对于输入的A[0],首先需要把前面的0去除,因为这些0没有任何意义(若A[0][0], ..., A[0][t] = 0,则A[i][0], ... ,A[i][t] = 0),但是会拖慢程序。
接下来,可以依据A[0]的长度做判断。如果长度超过某个阈值U,则说明这个序列中最大值将会再后续的迭代中快速增长,增长速度与序列的长度L有关,我个人的估计是O(t^L)级别的,其中t为迭代次数,这里不给证明。因此可以暴力循环直到出现不小于k的元素即可。
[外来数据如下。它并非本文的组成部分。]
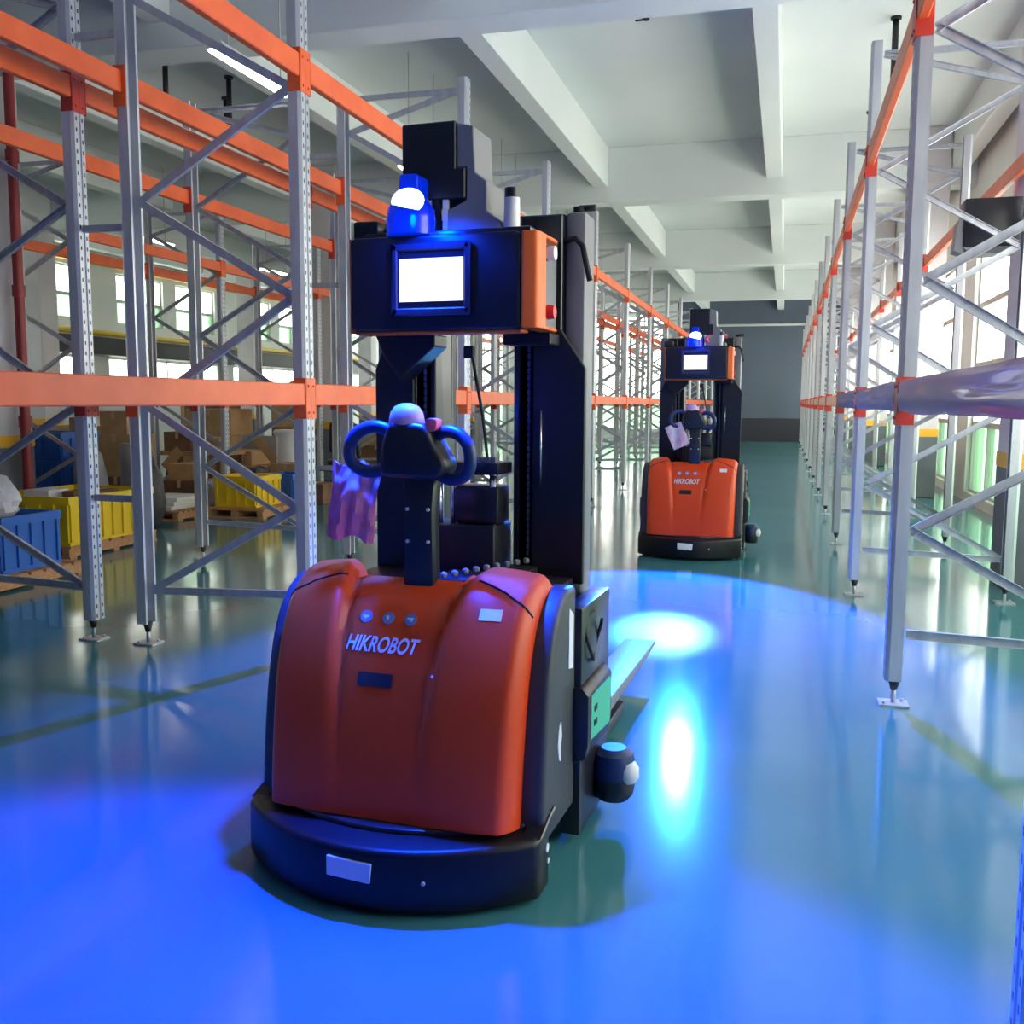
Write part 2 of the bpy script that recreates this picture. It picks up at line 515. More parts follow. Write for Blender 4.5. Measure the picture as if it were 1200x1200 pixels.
YF = 5.13
fr_left = [YF + BAY * k for k in range(-1, 12)]
rack1 = rack('tall orange-beamed pallet rack along the left edge of the aisle', -2.676, -3.76, fr_left, front_conn='orange')
rack2 = rack('orange-beamed pallet rack standing back to back behind the left aisle rack', -5.27, -4.157, fr_left, front_conn='rack_red')
rack3 = rack('farther pallet rack beyond the piles of bins and boxes, near the white column', -7.6, -8.72, [9.3 + BAY * k for k in range(0, 11)], front_conn='orange')
fr_right = [YF + BAY * k for k in range(-1, 12)]
rack4 = rack('pallet rack along the right side of the aisle with red connectors and film-wrapped low beams', .573, 1.655, fr_right)

# spacers tying the two back-to-back racks (parts of the aisle rack)
sp = MB().bar((-.052, 0, 0), (-.343, 0, 0), .03, .04).mesh('row_spacer', [M['galv']])
for y in fr_left:
    for z in (.9, 2.52, 3.62): link('row_spacer', sp, rack1, (0, y - fr_left[0], z))


def wrap_film(L, seed):
    m = MB(); m.smooth = True; nu, nv = 60, 20; vs = []
    for i in range(nu + 1):
        y = .08 + (L - .16) * i / nu
        for j in range(nv):
            t = 2 * PI * j / nv
            cx, cz = math.cos(t), math.sin(t)
            q = max(abs(cx) / .029, abs(cz) / (BH / 2 + .006))
            x, z = cx / q, cz / q
            d = noise.noise(Vector((x * 14, y * 1.6 + seed, z * 38))) * .009 + .003
            vs.append((-.025 + x + cx * d, y, BH / 2 + z + cz * d * 1.2))
    fs = [(i * nv + j, i * nv + (j + 1) % nv, (i + 1) * nv + (j + 1) % nv, (i + 1) * nv + j) for i in range(nu) for j in range(nv)]
    m.add(vs, fs)
    return m.mesh('film_wrap', [M['film']])


low_beams = [o for o in rack4.children if o.name.split('.')[0] == 'beam' and abs(o.location.z - ZLOW) < .01 and o.location.x > .5]
low_beams.sort(key=lambda o: (rack4.matrix_basis @ o.location).y)
for k, o in enumerate(low_beams[:3]):
    L = BAY
    link('film_wrap', wrap_film(L, k * 7.3), o, label='crinkled clear film wrapped round the beam')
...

官方推荐的阈值为10。
而对于A[0]的长度不超过10的情况,需要借助矩阵来求解。由于P(x1,x2, ... , xn) = (x1, x1 + x2, ... , x1 + x2 + ... + xn),显然P是一个线性变换,线性代数教过每个线性变换都唯一对应一个矩阵。下面给出对应的线性变换的公式:$$ \left(\begin{matrix} 1 & 0 &\cdots & 0 & 0\\ 1 & 1 &\cdots & 0 & 0\\ \cdots &\cdots &\cdots &\cdots &\cdots\\ 1 & 1 &\cdots & 1 & 0\\ 1 & 1 &\cdots & 1 & 1 \end{matrix}\right)\cdot A\left[i\right]=A\left[i+1\right] $$
之后记变换矩阵为T。P^n(A[0])=T^n*A[0],其中T^n可以利用快速幂乘法计算得到(理由是矩阵的乘法运算是结合的)。之后利用二分查找法寻找最小的x,使得T^x*A[0]中存在不小于k的元素。在这个过程中为了提高效率,可以使用红黑树缓存中间计算过的矩阵。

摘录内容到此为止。